Sharing of spectrum is viewed as a key technique to meet the ever-growing demand for wireless data. However, sharing also raises to new risks for commercial wireless service providers; in particular, a shared resource may be less predictable. This project used a combination of approaches from economics and wireless networking to study how service providers can successfully utilize shared spectrum while accounting for these risks. As one example, models have been developed in which spectrum is shared in a tiered framework as in the recently established rules for the 3.5 GHz band. Under these rules, lower tier users can only utilize the spectrum when higher tier users are not present. This makes the spectrum intermittently available to the lower tier users. The market impact of different ways of licensing such intermittent spectrum has been studied utilizing game theoretic models. These results provide guidance in future policy decisions for such bands.

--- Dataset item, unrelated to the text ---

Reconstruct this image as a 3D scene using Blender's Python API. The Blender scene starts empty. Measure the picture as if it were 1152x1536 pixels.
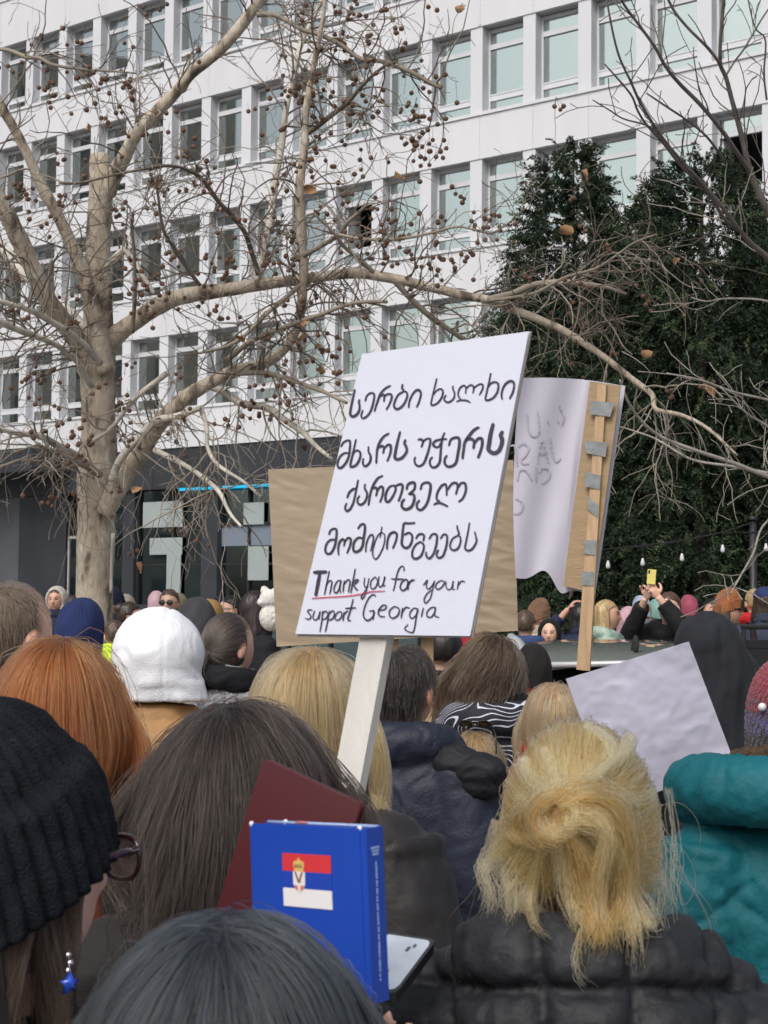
import bpy, math, random
import numpy as np
from mathutils import Matrix, Vector
S = bpy.context.scene
COL = S.collection
R = math.radians
# ------------------------------------------------------------------ camera
F = 2308.0
CAM = np.array([0.0, 0.0, 1.70])
CR = Matrix.Rotation(math.pi / 2 + R(3.335), 3, 'X') @ Matrix.Rotation(R(0.477), 3, 'Z')
RC = np.array(CR)
cd = bpy.data.cameras.new('camera'); cam = bpy.data.objects.new('camera', cd); COL.objects.link(cam)
cam.matrix_world = Matrix.Translation(CAM) @ CR.to_4x4()
cd.sensor_fit = 'VERTICAL'; cd.sensor_height = 24.0; cd.sensor_width = 18.0
cd.lens = F / 1536 * 24.0
cd.clip_start = 0.05; cd.clip_end = 600
cd.dof.use_dof = True; cd.dof.focus_distance = 4.2; cd.dof.aperture_fstop = 14
S.camera = cam
# ------------------------------------------------------------------ light: overcast sky, weak wide sun
W = bpy.data.worlds.new('World'); S.world = W; W.use_nodes = True
wn = W.node_tree.nodes; wl = W.node_tree.links; wn.clear()
sky = wn.new('ShaderNodeTexSky'); sky.sky_type = 'NISHITA'; sky.sun_disc = False
SUN_EL, SUN_AZ = R(48), R(205)
sky.sun_elevation = SUN_EL; sky.sun_rotation = SUN_AZ
sky.air_density = 1.0; sky.dust_density = 6.0; sky.ozone_density = 1.0; sky.altitude = 100
hs = wn.new('ShaderNodeHueSaturation'); hs.inputs['Saturation'].default_value = 0.62
bg = wn.new('ShaderNodeBackground'); bg.inputs['Strength'].default_value = 0.10
wo = wn.new('ShaderNodeOutputWorld')
wl.new(sky.outputs[0], hs.inputs['Color']); wl.new(hs.outputs[0], bg.inputs[0]); wl.new(bg.outputs[0], wo.inputs[0])
sd = bpy.data.lights.new('sun', 'SUN'); sd.energy = 0.8; sd.angle = R(28); sd.color = (1.0, 0.985, 0.965)
sun = bpy.data.objects.new('sun', sd); COL.objects.link(sun)
sun_dir = Vector((math.sin(SUN_AZ) * math.cos(SUN_EL), math.cos(SUN_AZ) * math.cos(SUN_EL), math.sin(SUN_EL)))
sun.rotation_euler = sun_dir.to_track_quat('Z', 'Y').to_euler()
S.view_settings.view_transform = 'Standard'; S.view_settings.look = 'None'
S.view_settings.exposure = 0.60; S.view_settings.gamma = 1.0
try: S.cycles.use_denoising = True
except Exception: pass
S.cycles.max_bounces = 10; S.cycles.transparent_max_bounces = 12
S.cycles.caustics_reflective = False; S.cycles.caustics_refractive = False

def P(px, py, d):
    """point seen at pixel (px,py) of the 1152x1536 photograph at forward distance d"""
    return CAM + d * (RC @ np.array([(px - 576) / F, -(py - 768) / F, -1.0]))

# ------------------------------------------------------------------ helpers
def noise3(p, seed=0):
    """vectorised gradient noise, p (n,3) -> (n,)"""
    rng = np.random.RandomState(seed); perm = rng.permutation(256)
    g = rng.normal(size=(256, 3)); g /= np.linalg.norm(g, axis=1)[:, None]
    i = np.floor(p).astype(int); f = p - i; u = f * f * f * (f * (f * 6 - 15) + 10)
    out = 0
    for dx in (0, 1):
        for dy in (0, 1):
            for dz in (0, 1):
                h = perm[(perm[(perm[(i[:, 0] + dx) & 255] + i[:, 1] + dy) & 255] + i[:, 2] + dz) & 255]
                d = f - np.array([dx, dy, dz])
                w = (u[:, 0] if dx else 1 - u[:, 0]) * (u[:, 1] if dy else 1 - u[:, 1]) * (u[:, 2] if dz else 1 - u[:, 2])
                out = out + w * (g[h] * d).sum(1)
    return out
def fbm(p, seed=0, oct=3):
    o = 0; a = 1.0
    for k in range(oct): o = o + a * noise3(p * 2 ** k, seed + k); a *= .5
    return o
def nrm(v): return v / (np.linalg.norm(v, axis=-1, keepdims=True) + 1e-12)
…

One way to improve the utilization of shared spectrum is by deploying sensor networks to measure spectrum occupancy. Models in which such spectrum measurement are made available by a third party have also been developed (again motivated by the recent 3.5 GHz rules). Again, the market impact of such an approach has been studied including characterizing the impact of different qualities of spectrum measurements.
Another issue with spectrum sharing is the increasing heterogeneity of spectrum characteristics and of use cases. Market models that capture this heterogeneity have been developed. Other aspects of spectrum markets such as long-term contracts, data rewards given to customers for watching ads, bundling different types of spectrum, and the role of mobile virtual network operators (MVNOs) have also been examined.
Three PhD theses resulted from work on this project and several undergraduate and high school students were involved in the research.
Another goal of the project was to publicize the benefits and challenges of spectrum sharing to the broader community. To meet this, numerous invited talks were given in industry and academia, and several panels and keynotes were organized at major conferences.